■ **Task requirements**:
Return only the lines from the top of the data down to the one that holds "return tagit(o, label, cat, group, kind)", both included, without any pictures.

.....

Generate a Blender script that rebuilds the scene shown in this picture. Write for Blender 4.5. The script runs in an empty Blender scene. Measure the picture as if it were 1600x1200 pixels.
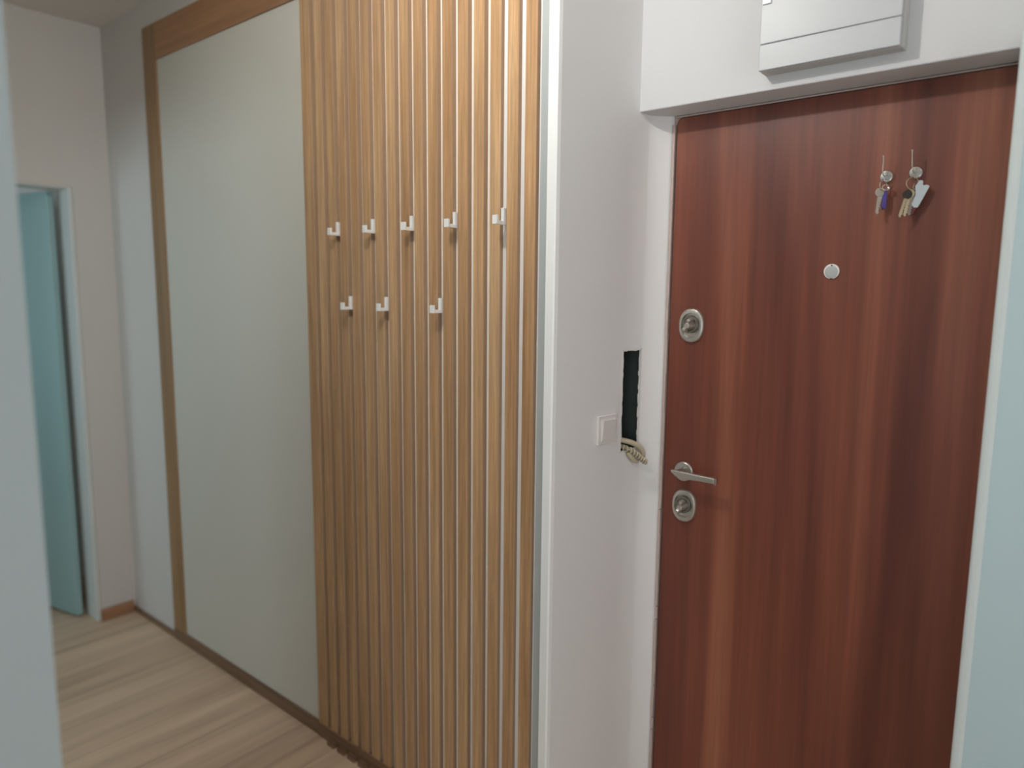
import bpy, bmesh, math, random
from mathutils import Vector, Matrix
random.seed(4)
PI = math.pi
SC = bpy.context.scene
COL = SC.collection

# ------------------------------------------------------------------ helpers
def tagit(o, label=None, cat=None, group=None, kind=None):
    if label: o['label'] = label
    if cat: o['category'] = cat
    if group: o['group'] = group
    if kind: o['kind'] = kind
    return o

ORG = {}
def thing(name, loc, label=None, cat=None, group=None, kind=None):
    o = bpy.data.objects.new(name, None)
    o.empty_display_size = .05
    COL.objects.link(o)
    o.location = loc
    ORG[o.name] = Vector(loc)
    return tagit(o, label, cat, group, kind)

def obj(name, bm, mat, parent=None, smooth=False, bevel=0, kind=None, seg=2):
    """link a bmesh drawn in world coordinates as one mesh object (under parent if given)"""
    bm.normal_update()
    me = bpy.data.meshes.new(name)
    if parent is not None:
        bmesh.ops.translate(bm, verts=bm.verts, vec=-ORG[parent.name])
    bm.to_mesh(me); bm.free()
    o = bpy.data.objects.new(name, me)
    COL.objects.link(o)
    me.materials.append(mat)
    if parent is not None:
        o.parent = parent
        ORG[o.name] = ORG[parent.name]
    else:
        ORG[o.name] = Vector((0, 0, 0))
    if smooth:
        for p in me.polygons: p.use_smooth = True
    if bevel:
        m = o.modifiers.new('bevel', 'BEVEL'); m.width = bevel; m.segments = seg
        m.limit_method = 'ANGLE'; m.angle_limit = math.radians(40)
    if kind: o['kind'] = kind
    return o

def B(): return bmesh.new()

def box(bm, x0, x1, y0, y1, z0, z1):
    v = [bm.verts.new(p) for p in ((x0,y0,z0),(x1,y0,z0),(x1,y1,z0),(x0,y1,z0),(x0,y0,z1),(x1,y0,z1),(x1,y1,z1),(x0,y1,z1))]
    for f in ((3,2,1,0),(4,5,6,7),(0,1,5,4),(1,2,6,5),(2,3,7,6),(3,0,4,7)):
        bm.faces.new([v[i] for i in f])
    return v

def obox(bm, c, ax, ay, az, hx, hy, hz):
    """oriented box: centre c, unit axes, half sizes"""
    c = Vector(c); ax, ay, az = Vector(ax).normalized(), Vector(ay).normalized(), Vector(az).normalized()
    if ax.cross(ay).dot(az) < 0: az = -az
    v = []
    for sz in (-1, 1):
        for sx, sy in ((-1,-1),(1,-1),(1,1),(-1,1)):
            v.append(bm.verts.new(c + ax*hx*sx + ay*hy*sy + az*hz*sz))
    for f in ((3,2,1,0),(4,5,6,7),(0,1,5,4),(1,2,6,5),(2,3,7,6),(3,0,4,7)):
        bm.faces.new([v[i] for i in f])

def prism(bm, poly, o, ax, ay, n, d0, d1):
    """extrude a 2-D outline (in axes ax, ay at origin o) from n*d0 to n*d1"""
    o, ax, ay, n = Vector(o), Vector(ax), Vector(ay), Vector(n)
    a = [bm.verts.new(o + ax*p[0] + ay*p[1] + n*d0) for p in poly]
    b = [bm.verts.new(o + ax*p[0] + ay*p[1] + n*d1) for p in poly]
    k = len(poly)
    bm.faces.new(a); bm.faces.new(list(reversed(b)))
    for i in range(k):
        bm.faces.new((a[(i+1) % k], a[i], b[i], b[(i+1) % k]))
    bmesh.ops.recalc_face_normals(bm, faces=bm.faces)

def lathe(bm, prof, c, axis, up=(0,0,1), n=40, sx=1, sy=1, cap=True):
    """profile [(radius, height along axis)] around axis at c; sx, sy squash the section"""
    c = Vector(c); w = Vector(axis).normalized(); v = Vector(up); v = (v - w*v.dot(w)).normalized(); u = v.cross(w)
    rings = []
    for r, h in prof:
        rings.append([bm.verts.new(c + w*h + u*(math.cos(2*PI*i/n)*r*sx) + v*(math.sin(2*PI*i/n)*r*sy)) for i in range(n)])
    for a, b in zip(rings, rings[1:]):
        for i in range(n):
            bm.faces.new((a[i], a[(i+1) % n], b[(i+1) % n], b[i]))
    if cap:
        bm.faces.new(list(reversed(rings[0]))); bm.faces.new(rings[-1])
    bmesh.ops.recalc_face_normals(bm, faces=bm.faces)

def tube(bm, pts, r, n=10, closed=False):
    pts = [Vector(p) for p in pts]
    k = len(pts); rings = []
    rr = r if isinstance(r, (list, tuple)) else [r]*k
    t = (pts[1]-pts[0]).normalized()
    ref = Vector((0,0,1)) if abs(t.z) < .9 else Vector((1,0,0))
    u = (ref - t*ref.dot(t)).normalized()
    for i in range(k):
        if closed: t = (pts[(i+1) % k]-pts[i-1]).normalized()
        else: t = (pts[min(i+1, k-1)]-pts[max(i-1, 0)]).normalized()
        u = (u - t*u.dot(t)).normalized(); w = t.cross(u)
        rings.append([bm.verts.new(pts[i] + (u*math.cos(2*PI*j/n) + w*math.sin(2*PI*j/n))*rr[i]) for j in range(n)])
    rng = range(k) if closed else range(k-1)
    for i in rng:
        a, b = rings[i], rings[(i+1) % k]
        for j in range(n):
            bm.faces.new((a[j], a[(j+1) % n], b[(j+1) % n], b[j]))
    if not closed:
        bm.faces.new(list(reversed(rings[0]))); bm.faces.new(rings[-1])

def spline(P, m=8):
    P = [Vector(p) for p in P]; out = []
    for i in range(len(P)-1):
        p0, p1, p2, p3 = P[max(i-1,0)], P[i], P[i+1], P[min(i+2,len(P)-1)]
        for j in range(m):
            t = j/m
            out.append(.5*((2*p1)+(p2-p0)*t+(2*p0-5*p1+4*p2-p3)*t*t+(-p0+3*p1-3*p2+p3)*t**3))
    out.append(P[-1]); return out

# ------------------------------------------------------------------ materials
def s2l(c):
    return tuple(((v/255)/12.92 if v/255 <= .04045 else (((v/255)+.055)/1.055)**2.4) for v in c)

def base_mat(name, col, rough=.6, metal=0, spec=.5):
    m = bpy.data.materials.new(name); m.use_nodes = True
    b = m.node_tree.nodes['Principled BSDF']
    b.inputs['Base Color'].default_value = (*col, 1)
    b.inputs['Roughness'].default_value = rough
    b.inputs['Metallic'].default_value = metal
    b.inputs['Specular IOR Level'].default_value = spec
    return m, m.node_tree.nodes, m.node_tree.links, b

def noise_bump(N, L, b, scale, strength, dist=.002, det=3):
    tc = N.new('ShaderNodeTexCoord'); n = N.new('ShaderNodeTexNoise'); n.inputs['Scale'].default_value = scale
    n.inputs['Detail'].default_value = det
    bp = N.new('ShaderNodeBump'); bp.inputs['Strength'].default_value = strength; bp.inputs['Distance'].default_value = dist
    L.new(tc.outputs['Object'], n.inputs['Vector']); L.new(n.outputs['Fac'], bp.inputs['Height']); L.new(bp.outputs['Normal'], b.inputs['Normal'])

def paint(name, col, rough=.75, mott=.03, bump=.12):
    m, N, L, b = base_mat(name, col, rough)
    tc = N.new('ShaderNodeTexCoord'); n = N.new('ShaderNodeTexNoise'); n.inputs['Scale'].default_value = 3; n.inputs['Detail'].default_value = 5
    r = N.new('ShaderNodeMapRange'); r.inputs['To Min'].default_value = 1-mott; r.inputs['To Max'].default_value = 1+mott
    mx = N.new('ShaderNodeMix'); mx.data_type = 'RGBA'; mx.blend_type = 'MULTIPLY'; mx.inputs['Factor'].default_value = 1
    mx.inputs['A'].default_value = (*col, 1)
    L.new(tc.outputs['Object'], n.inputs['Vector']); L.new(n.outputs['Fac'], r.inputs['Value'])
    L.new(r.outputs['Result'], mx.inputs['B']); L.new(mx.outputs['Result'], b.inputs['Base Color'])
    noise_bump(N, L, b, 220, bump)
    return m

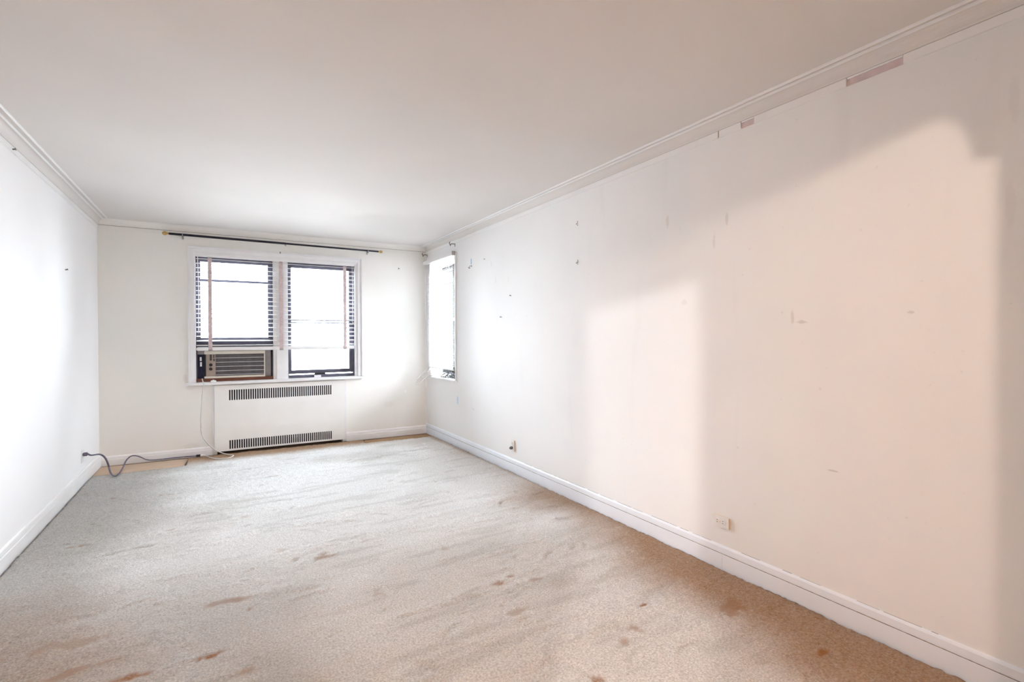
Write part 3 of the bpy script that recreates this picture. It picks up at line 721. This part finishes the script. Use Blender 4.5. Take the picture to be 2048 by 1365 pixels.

.....

■ **Answer for this exercise**:
Generate a Blender script that rebuilds the scene shown in this picture. Write for Blender 4.5. The script runs in an empty Blender scene. Measure the picture as if it were 1600x1200 pixels.
import bpy, bmesh, math, random
from mathutils import Vector, Matrix
random.seed(4)
PI = math.pi
SC = bpy.context.scene
COL = SC.collection

# ------------------------------------------------------------------ helpers
def tagit(o, label=None, cat=None, group=None, kind=None):
    if label: o['label'] = label
    if cat: o['category'] = cat
    if group: o['group'] = group
    if kind: o['kind'] = kind
    return o

ORG = {}
def thing(name, loc, label=None, cat=None, group=None, kind=None):
    o = bpy.data.objects.new(name, None)
    o.empty_display_size = .05
    COL.objects.link(o)
    o.location = loc
    ORG[o.name] = Vector(loc)
    return tagit(o, label, cat, group, kind)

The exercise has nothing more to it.